GIVEN INSTRUCTION: Extract each line of the material that follows exactly and omit its pictures.

DATA:
***

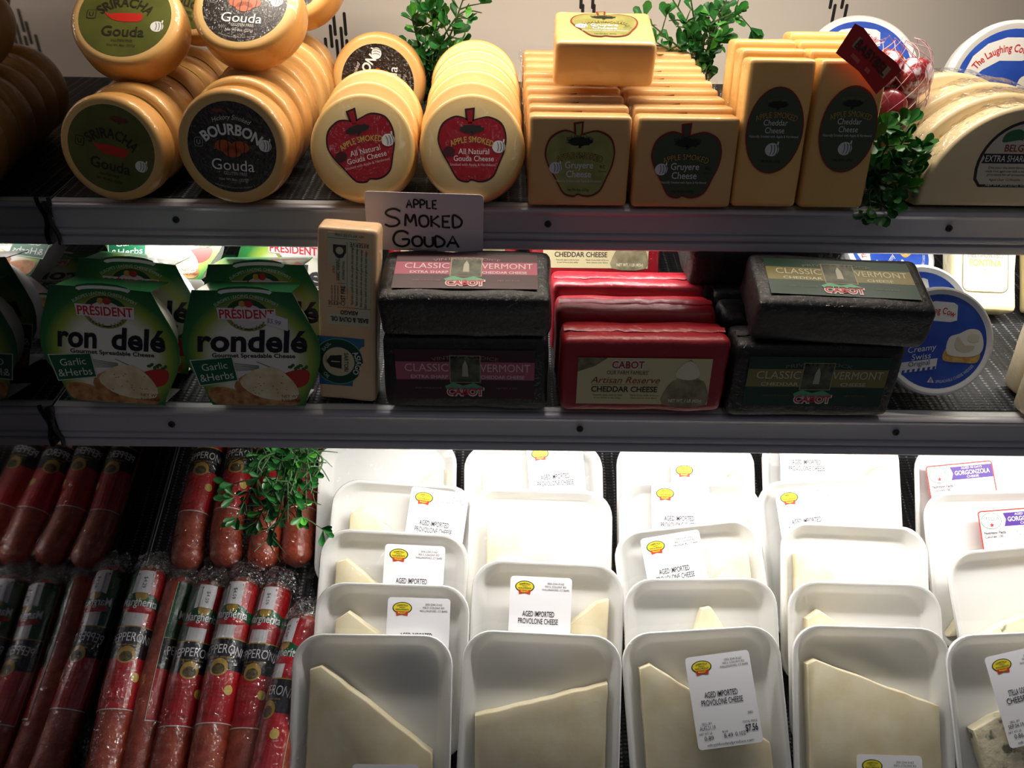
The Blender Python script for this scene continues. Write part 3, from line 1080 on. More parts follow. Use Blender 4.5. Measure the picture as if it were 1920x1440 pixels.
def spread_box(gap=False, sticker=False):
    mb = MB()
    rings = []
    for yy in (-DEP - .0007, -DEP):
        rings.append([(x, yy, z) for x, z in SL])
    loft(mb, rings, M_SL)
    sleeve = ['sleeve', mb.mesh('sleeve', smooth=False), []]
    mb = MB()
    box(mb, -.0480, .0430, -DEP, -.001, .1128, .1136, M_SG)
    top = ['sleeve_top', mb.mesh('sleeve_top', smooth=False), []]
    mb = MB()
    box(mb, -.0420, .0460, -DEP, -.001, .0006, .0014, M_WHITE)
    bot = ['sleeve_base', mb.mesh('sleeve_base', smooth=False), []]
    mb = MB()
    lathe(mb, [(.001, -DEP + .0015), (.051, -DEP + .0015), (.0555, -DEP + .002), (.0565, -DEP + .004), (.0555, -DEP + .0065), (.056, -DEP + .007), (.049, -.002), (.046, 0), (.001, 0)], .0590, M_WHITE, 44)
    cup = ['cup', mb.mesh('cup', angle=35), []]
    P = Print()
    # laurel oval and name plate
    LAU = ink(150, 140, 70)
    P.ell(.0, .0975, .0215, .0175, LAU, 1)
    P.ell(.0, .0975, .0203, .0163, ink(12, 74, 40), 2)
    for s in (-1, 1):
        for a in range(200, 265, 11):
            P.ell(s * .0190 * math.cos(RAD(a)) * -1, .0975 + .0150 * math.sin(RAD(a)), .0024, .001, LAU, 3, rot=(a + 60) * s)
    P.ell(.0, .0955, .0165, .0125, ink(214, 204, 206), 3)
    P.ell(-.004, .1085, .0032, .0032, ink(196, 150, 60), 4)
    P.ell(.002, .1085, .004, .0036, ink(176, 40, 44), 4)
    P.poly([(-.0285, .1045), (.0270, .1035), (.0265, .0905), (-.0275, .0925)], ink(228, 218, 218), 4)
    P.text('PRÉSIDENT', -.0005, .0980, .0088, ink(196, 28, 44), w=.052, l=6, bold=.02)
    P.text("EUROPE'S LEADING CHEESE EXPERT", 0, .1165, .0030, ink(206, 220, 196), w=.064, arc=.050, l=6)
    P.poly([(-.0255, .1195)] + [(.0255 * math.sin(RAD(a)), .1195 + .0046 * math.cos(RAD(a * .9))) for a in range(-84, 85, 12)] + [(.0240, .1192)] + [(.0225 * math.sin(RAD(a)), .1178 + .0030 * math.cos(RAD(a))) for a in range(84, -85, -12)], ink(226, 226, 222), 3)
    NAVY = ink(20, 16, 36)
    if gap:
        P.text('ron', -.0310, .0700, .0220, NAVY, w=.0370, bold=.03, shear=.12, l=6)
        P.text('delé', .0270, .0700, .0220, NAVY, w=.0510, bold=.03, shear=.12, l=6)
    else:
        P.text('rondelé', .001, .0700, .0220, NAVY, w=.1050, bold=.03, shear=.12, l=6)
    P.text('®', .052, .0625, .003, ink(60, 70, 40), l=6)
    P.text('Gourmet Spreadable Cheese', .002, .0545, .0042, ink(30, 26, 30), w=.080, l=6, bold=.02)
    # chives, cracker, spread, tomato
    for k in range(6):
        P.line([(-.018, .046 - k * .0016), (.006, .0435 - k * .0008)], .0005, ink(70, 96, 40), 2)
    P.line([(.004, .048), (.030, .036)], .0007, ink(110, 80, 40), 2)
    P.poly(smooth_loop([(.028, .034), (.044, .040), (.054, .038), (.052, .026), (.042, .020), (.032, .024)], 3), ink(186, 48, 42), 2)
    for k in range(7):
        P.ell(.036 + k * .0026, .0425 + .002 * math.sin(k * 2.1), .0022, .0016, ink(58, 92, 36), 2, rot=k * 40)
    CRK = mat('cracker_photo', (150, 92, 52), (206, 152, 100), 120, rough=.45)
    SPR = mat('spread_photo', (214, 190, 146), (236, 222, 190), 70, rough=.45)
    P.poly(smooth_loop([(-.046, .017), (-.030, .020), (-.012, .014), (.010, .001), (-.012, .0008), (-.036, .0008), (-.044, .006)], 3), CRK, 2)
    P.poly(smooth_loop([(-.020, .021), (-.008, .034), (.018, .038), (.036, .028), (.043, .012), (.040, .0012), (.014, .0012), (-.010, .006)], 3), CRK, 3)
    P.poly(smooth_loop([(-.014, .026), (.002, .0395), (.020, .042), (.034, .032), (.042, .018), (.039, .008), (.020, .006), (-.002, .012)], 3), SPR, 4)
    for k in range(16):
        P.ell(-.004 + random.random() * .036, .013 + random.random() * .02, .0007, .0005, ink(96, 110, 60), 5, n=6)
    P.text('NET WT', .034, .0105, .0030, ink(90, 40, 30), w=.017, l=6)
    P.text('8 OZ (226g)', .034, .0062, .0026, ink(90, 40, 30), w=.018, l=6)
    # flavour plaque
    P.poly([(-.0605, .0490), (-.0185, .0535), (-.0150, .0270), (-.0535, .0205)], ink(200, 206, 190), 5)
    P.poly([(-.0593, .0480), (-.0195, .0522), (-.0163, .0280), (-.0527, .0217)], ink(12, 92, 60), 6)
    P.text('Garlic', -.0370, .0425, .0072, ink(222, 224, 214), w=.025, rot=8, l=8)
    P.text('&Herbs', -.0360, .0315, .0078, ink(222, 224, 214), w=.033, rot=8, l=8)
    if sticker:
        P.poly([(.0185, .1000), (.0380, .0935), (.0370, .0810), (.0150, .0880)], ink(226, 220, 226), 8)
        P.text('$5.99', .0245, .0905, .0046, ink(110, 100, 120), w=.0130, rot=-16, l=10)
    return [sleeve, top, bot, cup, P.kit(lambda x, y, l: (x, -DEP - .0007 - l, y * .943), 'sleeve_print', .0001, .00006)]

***

EXERCISE OUTPUT:
The Blender Python script for this scene continues. Write part 3, from line 1080 on. More parts follow. Use Blender 4.5. Measure the picture as if it were 1920x1440 pixels.
def spread_box(gap=False, sticker=False):
    mb = MB()
    rings = []
    for yy in (-DEP - .0007, -DEP):
        rings.append([(x, yy, z) for x, z in SL])
    loft(mb, rings, M_SL)
    sleeve = ['sleeve', mb.mesh('sleeve', smooth=False), []]
    mb = MB()
    box(mb, -.0480, .0430, -DEP, -.001, .1128, .1136, M_SG)
    top = ['sleeve_top', mb.mesh('sleeve_top', smooth=False), []]
    mb = MB()
    box(mb, -.0420, .0460, -DEP, -.001, .0006, .0014, M_WHITE)
    bot = ['sleeve_base', mb.mesh('sleeve_base', smooth=False), []]
    mb = MB()
    lathe(mb, [(.001, -DEP + .0015), (.051, -DEP + .0015), (.0555, -DEP + .002), (.0565, -DEP + .004), (.0555, -DEP + .0065), (.056, -DEP + .007), (.049, -.002), (.046, 0), (.001, 0)], .0590, M_WHITE, 44)
    cup = ['cup', mb.mesh('cup', angle=35), []]
    P = Print()
    # laurel oval and name plate
    LAU = ink(150, 140, 70)
    P.ell(.0, .0975, .0215, .0175, LAU, 1)
    P.ell(.0, .0975, .0203, .0163, ink(12, 74, 40), 2)
    for s in (-1, 1):
        for a in range(200, 265, 11):
            P.ell(s * .0190 * math.cos(RAD(a)) * -1, .0975 + .0150 * math.sin(RAD(a)), .0024, .001, LAU, 3, rot=(a + 60) * s)
    P.ell(.0, .0955, .0165, .0125, ink(214, 204, 206), 3)
    P.ell(-.004, .1085, .0032, .0032, ink(196, 150, 60), 4)
    P.ell(.002, .1085, .004, .0036, ink(176, 40, 44), 4)
    P.poly([(-.0285, .1045), (.0270, .1035), (.0265, .0905), (-.0275, .0925)], ink(228, 218, 218), 4)
    P.text('PRÉSIDENT', -.0005, .0980, .0088, ink(196, 28, 44), w=.052, l=6, bold=.02)
    P.text("EUROPE'S LEADING CHEESE EXPERT", 0, .1165, .0030, ink(206, 220, 196), w=.064, arc=.050, l=6)
    P.poly([(-.0255, .1195)] + [(.0255 * math.sin(RAD(a)), .1195 + .0046 * math.cos(RAD(a * .9))) for a in range(-84, 85, 12)] + [(.0240, .1192)] + [(.0225 * math.sin(RAD(a)), .1178 + .0030 * math.cos(RAD(a))) for a in range(84, -85, -12)], ink(226, 226, 222), 3)
    NAVY = ink(20, 16, 36)
    if gap:
        P.text('ron', -.0310, .0700, .0220, NAVY, w=.0370, bold=.03, shear=.12, l=6)
        P.text('delé', .0270, .0700, .0220, NAVY, w=.0510, bold=.03, shear=.12, l=6)
    else:
        P.text('rondelé', .001, .0700, .0220, NAVY, w=.1050, bold=.03, shear=.12, l=6)
    P.text('®', .052, .0625, .003, ink(60, 70, 40), l=6)
    P.text('Gourmet Spreadable Cheese', .002, .0545, .0042, ink(30, 26, 30), w=.080, l=6, bold=.02)
    # chives, cracker, spread, tomato
    for k in range(6):
        P.line([(-.018, .046 - k * .0016), (.006, .0435 - k * .0008)], .0005, ink(70, 96, 40), 2)
    P.line([(.004, .048), (.030, .036)], .0007, ink(110, 80, 40), 2)
    P.poly(smooth_loop([(.028, .034), (.044, .040), (.054, .038), (.052, .026), (.042, .020), (.032, .024)], 3), ink(186, 48, 42), 2)
    for k in range(7):
        P.ell(.036 + k * .0026, .0425 + .002 * math.sin(k * 2.1), .0022, .0016, ink(58, 92, 36), 2, rot=k * 40)
    CRK = mat('cracker_photo', (150, 92, 52), (206, 152, 100), 120, rough=.45)
    SPR = mat('spread_photo', (214, 190, 146), (236, 222, 190), 70, rough=.45)
    P.poly(smooth_loop([(-.046, .017), (-.030, .020), (-.012, .014), (.010, .001), (-.012, .0008), (-.036, .0008), (-.044, .006)], 3), CRK, 2)
    P.poly(smooth_loop([(-.020, .021), (-.008, .034), (.018, .038), (.036, .028), (.043, .012), (.040, .0012), (.014, .0012), (-.010, .006)], 3), CRK, 3)
    P.poly(smooth_loop([(-.014, .026), (.002, .0395), (.020, .042), (.034, .032), (.042, .018), (.039, .008), (.020, .006), (-.002, .012)], 3), SPR, 4)
    for k in range(16):
        P.ell(-.004 + random.random() * .036, .013 + random.random() * .02, .0007, .0005, ink(96, 110, 60), 5, n=6)
    P.text('NET WT', .034, .0105, .0030, ink(90, 40, 30), w=.017, l=6)
    P.text('8 OZ (226g)', .034, .0062, .0026, ink(90, 40, 30), w=.018, l=6)
    # flavour plaque
    P.poly([(-.0605, .0490), (-.0185, .0535), (-.0150, .0270), (-.0535, .0205)], ink(200, 206, 190), 5)
    P.poly([(-.0593, .0480), (-.0195, .0522), (-.0163, .0280), (-.0527, .0217)], ink(12, 92, 60), 6)
    P.text('Garlic', -.0370, .0425, .0072, ink(222, 224, 214), w=.025, rot=8, l=8)
    P.text('&Herbs', -.0360, .0315, .0078, ink(222, 224, 214), w=.033, rot=8, l=8)
    if sticker:
        P.poly([(.0185, .1000), (.0380, .0935), (.0370, .0810), (.0150, .0880)], ink(226, 220, 226), 8)
        P.text('$5.99', .0245, .0905, .0046, ink(110, 100, 120), w=.0130, rot=-16, l=10)
    return [sleeve, top, bot, cup, P.kit(lambda x, y, l: (x, -DEP - .0007 - l, y * .943), 'sleeve_print', .0001, .00006)]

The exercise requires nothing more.